**Collected data**
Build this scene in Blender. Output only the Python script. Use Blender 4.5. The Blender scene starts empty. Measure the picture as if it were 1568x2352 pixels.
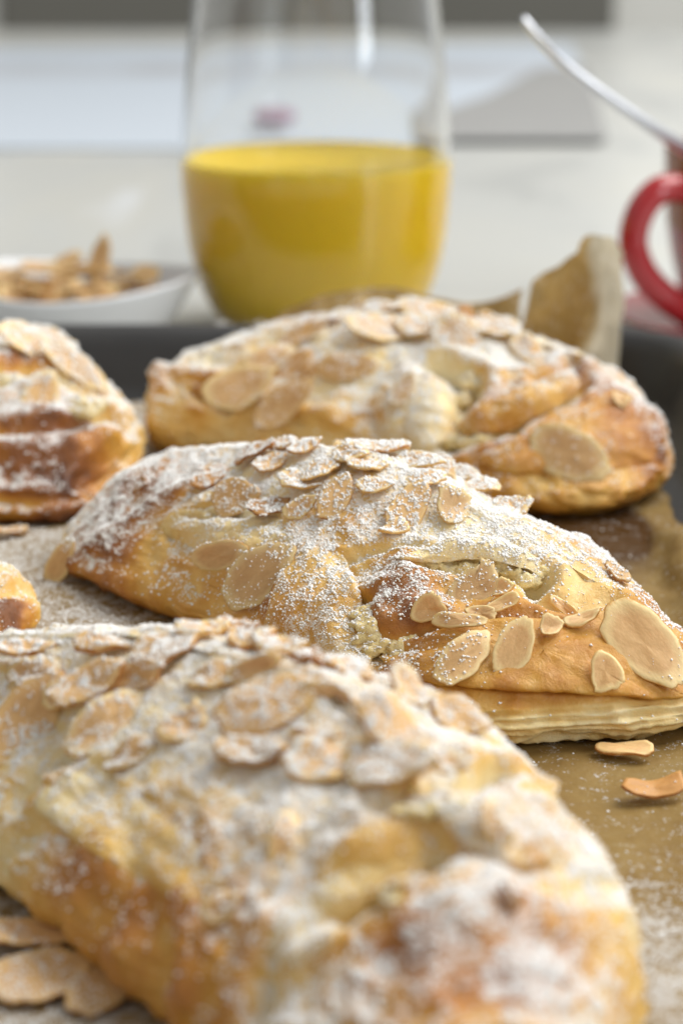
import bpy, math, random
import numpy as np
from mathutils import Vector, Matrix
from mathutils.bvhtree import BVHTree

random.seed(7)
RNG = np.random.default_rng(11)
sc = bpy.context.scene
COL = sc.collection

# ------------------------------------------------------------------ camera
CAM_H, PITCH = 0.145, math.radians(16.5)
FPX, CX, CY = 4995.0, 784.0, 1176.0            # a 1568 x 2352 grid over the picture
cam_d = bpy.data.cameras.new('camera')
cam = bpy.data.objects.new('camera', cam_d)
COL.objects.link(cam)
cam.location = (0, 0, CAM_H)
cam.rotation_euler = (math.pi/2 - PITCH, 0, 0)
cam_d.sensor_fit = 'VERTICAL'
cam_d.sensor_height = 23.5
cam_d.lens = 23.5 * FPX / 2352.0
cam_d.clip_start, cam_d.clip_end = 0.01, 50
cam_d.dof.use_dof = True
cam_d.dof.focus_distance = 0.371
cam_d.dof.aperture_fstop = 9.3
cam_d.dof.aperture_blades = 9
sc.camera = cam

# ------------------------------------------------------------------ room light
w = bpy.data.worlds.new('World'); sc.world = w; w.use_nodes = True
wb = w.node_tree.nodes['Background']
wb.inputs[0].default_value = (1.0, 0.985, 0.96, 1); wb.inputs[1].default_value = 0.52

def area(name, loc, aim, sx, sy, power, colr):
    l = bpy.data.lights.new(name, 'AREA'); l.shape = 'RECTANGLE'
    l.size, l.size_y, l.energy, l.color = sx, sy, power, colr
    o = bpy.data.objects.new(name, l); COL.objects.link(o)
    o.location = loc
    o.rotation_euler = (Vector(aim) - Vector(loc)).to_track_quat('-Z', 'Y').to_euler()
    return o
area('window_light', (1.05, 0.95, 1.60), (0, 0.4, 0), 1.5, 1.5, 60, (1.0, 0.985, 0.96))
area('second_window_light', (1.5, -0.75, 0.85), (0, 0.5, .1), 0.5, 1.05, 15, (0.86, 0.93, 1.0))

sc.view_settings.view_transform = 'Standard'
sc.view_settings.look = 'None'
sc.view_settings.exposure = -0.14
sc.view_settings.gamma = 1.0
sc.render.engine = 'CYCLES'
sc.cycles.use_denoising = True
sc.cycles.max_bounces = 10
sc.cycles.transmission_bounces = 8
sc.cycles.sample_clamp_indirect = 6.0

# ------------------------------------------------------------------ helpers
SP, CP = math.sin(PITCH), math.cos(PITCH)
CAMO = Vector((0, 0, CAM_H))
def raydir(px, py):
    a, b = (px-CX)/FPX, (CY-py)/FPX
    return Vector((a, CP + b*SP, -SP + b*CP)).normalized()
def at_z(px, py, z):
    d = raydir(px, py); t = (z-CAM_H)/d.z
    return CAMO + d*t
def at_y(px, py, y):
    d = raydir(px, py); t = y/d.y
    return CAMO + d*t

def _hash(ix, iy, iz, s):
    h = (ix*374761393 + iy*668265263 + iz*2147483647 + s*974634757) & 0xffffffff
    h = ((h ^ (h >> 13))*1274126177) & 0xffffffff
    h = h ^ (h >> 16)
    return (h & 0xffff)/65535.0
def vnoise(p, scale, seed=0):
    q = np.asarray(p, dtype=np.float64)*scale + 100.0
    i = np.floor(q).astype(np.int64); f = q-i; f = f*f*(3-2*f)
    out = 0
    for dx in (0, 1):
        for dy in (0, 1):
            for dz in (0, 1):
                wgt = (f[:, 0] if dx else 1-f[:, 0])*(f[:, 1] if dy else 1-f[:, 1])*(f[:, 2] if dz else 1-f[:, 2])
                out = out + wgt*_hash(i[:, 0]+dx, i[:, 1]+dy, i[:, 2]+dz, seed)
    return out*2-1
def fbm(p, scale, seed=0, octs=3):
    s, a, o = 0, 1.0, 0
    for k in range(octs):
        o = o + a*vnoise(p, scale*(2**k), seed+k*17); s += a; a *= .5
    return o/s
def sstep(a, b, x):
    t = np.clip((x-a)/(b-a), 0, 1); return t*t*(3-2*t)

def tag(o, label=None, cat=None, group=None, kind=None):
    if label: o['label'] = label
    if cat: o['category'] = cat
    if group: o['group'] = group
    if kind: o['kind'] = kind
    return o
def empty(name, loc):
    o = bpy.data.objects.new(name, None); COL.objects.link(o); o.location = loc
    o.empty_display_size = 0.01
    return o
def mesh_obj(name, verts, faces, mat, parent=None, smooth=True, attrs=None):
    V = np.asarray(verts, dtype=np.float64)
    if parent is not None: V = V - np.array(parent.location)
    me = bpy.data.meshes.new(name)
    if isinstance(faces, np.ndarray):
        n, k = faces.shape
        me.vertices.add(len(V)); me.vertices.foreach_set('co', V.astype(np.float32).ravel())
        me.loops.add(n*k); me.loops.foreach_set('vertex_index', faces.astype(np.int32).ravel())
        me.polygons.add(n)
        me.polygons.foreach_set('loop_start', np.arange(0, n*k, k, dtype=np.int32))
        me.update(calc_edges=True)
    else:
        me.from_pydata(V.tolist(), [], faces)
    me.validate()
    if smooth:
        me.polygons.foreach_set('use_smooth', np.ones(len(me.polygons), dtype=bool))
    for k, a in (attrs or {}).items():
        at = me.attributes.new(k, 'FLOAT', 'POINT')
        at.data.foreach_set('value', np.asarray(a, dtype=np.float32))
    me.materials.append(mat)
    me.update()
    o = bpy.data.objects.new(name, me); COL.objects.link(o)
    if parent is not None: o.parent = parent
    return o
def grid_faces(nu, nv, wrap_u=False, off=0):
    F = []
    iu = np.arange(nu if wrap_u else nu-1); iv = np.arange(nv-1)
    U, Vv = np.meshgrid(iu, iv, indexing='ij')
    U2 = (U+1) % nu
    a = U*nv+Vv; b = U2*nv+Vv; c = U2*nv+Vv+1; d = U*nv+Vv+1
    return np.stack([a, b, c, d], -1).reshape(-1, 4)+off
def catmull(P, n, closed=True):
    P = np.asarray(P, dtype=float); m = len(P); out = []
    t = np.linspace(0, m if closed else m-1, n, endpoint=not closed)
    for tt in t:
        i = int(math.floor(tt)); f = tt-i
        if closed: p0, p1, p2, p3 = P[(i-1) % m], P[i % m], P[(i+1) % m], P[(i+2) % m]
        else:
            i = min(i, m-2); f = tt-i
            p0, p1, p2, p3 = P[max(i-1, 0)], P[i], P[i+1], P[min(i+2, m-1)]
        out.append(.5*((2*p1)+(-p0+p2)*f+(2*p0-5*p1+4*p2-p3)*f*f+(-p0+3*p1-3*p2+p3)*f**3))
    return np.array(out)
def tube(path, radii, n=14, close_ends=True, up=(0, 0, 1)):
    path = [Vector(p) for p in path]; V = []; F = []
    m = len(path); up = Vector(up)
    for i, p in enumerate(path):
        t = (path[min(i+1, m-1)]-path[max(i-1, 0)]).normalized()
        a = t.cross(up)
        a = a.normalized() if a.length > 1e-4 else Vector((1, 0, 0))
        b = a.cross(t).normalized()
        ra, rb = radii[i] if isinstance(radii[i], tuple) else (radii[i], radii[i])
        for k in range(n):
            th = 2*math.pi*k/n
            V.append(tuple(p + a*ra*math.cos(th) + b*rb*math.sin(th)))
    for i in range(m-1):
        for k in range(n):
            F.append((i*n+k, i*n+(k+1) % n, (i+1)*n+(k+1) % n, (i+1)*n+k))
    if close_ends:
        F.append(tuple(range(n))[::-1]); F.append(tuple((m-1)*n+k for k in range(n)))
    return V, F
def lathe(cx, cy, prof, n=72):
    V = []
    for k in range(n):
        th = 2*math.pi*k/n
        for r, z in prof: V.append((cx+r*math.cos(th), cy+r*math.sin(th), z))
    return np.array(V), grid_faces(n, len(prof), True)

# ------------------------------------------------------------------ materials
class NT:
    def __init__(s, name):
        s.m = bpy.data.materials.new(name); s.m.use_nodes = True
        s.t = s.m.node_tree; s.n = s.t.nodes; s.p = s.n['Principled BSDF']
    def add(s, typ, **kw):
        nd = s.n.new(typ)
        for k, v in kw.items():
            if hasattr(nd, k): setattr(nd, k, v)
        return nd
    def link(s, a, b): s.t.links.new(a, b)
    def noise(s, scale, detail=3, rough=.5, coord=None, dist=0):
        nd = s.add('ShaderNodeTexNoise'); nd.inputs['Scale'].default_value = scale
        nd.inputs['Detail'].default_value = detail; nd.inputs['Roughness'].default_value = rough
        nd.inputs['Distortion'].default_value = dist
        if coord is None: coord = s.geo()
        s.link(coord, nd.inputs['Vector']); return nd.outputs['Fac']
    def geo(s):
        if not hasattr(s, '_g'): s._g = s.add('ShaderNodeTexCoord')
        return s._g.outputs['Object']
    def attr(s, name):
        a = s.add('ShaderNodeAttribute', attribute_name=name); return a.outputs['Fac']
    def math(s, op, a, b=None, clamp=False):
        nd = s.add('ShaderNodeMath', operation=op, use_clamp=clamp)
        for i, v in enumerate((a, b)):
            if v is None: continue
            if isinstance(v, (int, float)): nd.inputs[i].default_value = v
            else: s.link(v, nd.inputs[i])
        return nd.outputs[0]
    def ramp(s, fac, stops, interp='LINEAR'):
        nd = s.add('ShaderNodeValToRGB'); r = nd.color_ramp; r.interpolation = interp
        while len(r.elements) < len(stops): r.elements.new(.5)
        for e, (p, c) in zip(r.elements, stops):
            e.position = p; e.color = (*c, 1) if len(c) == 3 else c
        s.link(fac, nd.inputs[0]); return nd.outputs['Color']
    def mix(s, fac, a, b):
        nd = s.add('ShaderNodeMix', data_type='RGBA')
        for sock, v in ((nd.inputs['Factor'], fac), (nd.inputs['A'], a), (nd.inputs['B'], b)):
            if isinstance(v, (int, float)): sock.default_value = v
            elif isinstance(v, tuple): sock.default_value = (*v, 1)
            else: s.link(v, sock)
        return nd.outputs['Result']
    def mrange(s, v, a, b, c=0., d=1.):
        nd = s.add('ShaderNodeMapRange'); s.link(v, nd.inputs['Value'])
        for k, x in zip(('From Min', 'From Max', 'To Min', 'To Max'), (a, b, c, d)): nd.inputs[k].default_value = x
        return nd.outputs['Result']
    def bump(s, h, strength, dist):
        nd = s.add('ShaderNodeBump'); nd.inputs['Strength'].default_value = strength
        nd.inputs['Distance'].default_value = dist; s.link(h, nd.inputs['Height'])
        s.link(nd.outputs[0], s.p.inputs['Normal'])
    def set(s, **kw):
        for k, v in kw.items():
            i = s.p.inputs[k.replace('_', ' ')]
            if isinstance(v, (int, float)): i.default_value = v
            elif isinstance(v, tuple): i.default_value = (*v, 1) if (len(v) == 3 and i.type == 'RGBA') else v
            else: s.link(v, i)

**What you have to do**
Begin at the top of the material above and output each line exactly, stopping after the line that holds "COL = sc.collection". Leave out pictures.

**Problem solution**
Build this scene in Blender. Output only the Python script. Use Blender 4.5. The Blender scene starts empty. Measure the picture as if it were 1568x2352 pixels.
import bpy, math, random
import numpy as np
from mathutils import Vector, Matrix
from mathutils.bvhtree import BVHTree

random.seed(7)
RNG = np.random.default_rng(11)
sc = bpy.context.scene
COL = sc.collection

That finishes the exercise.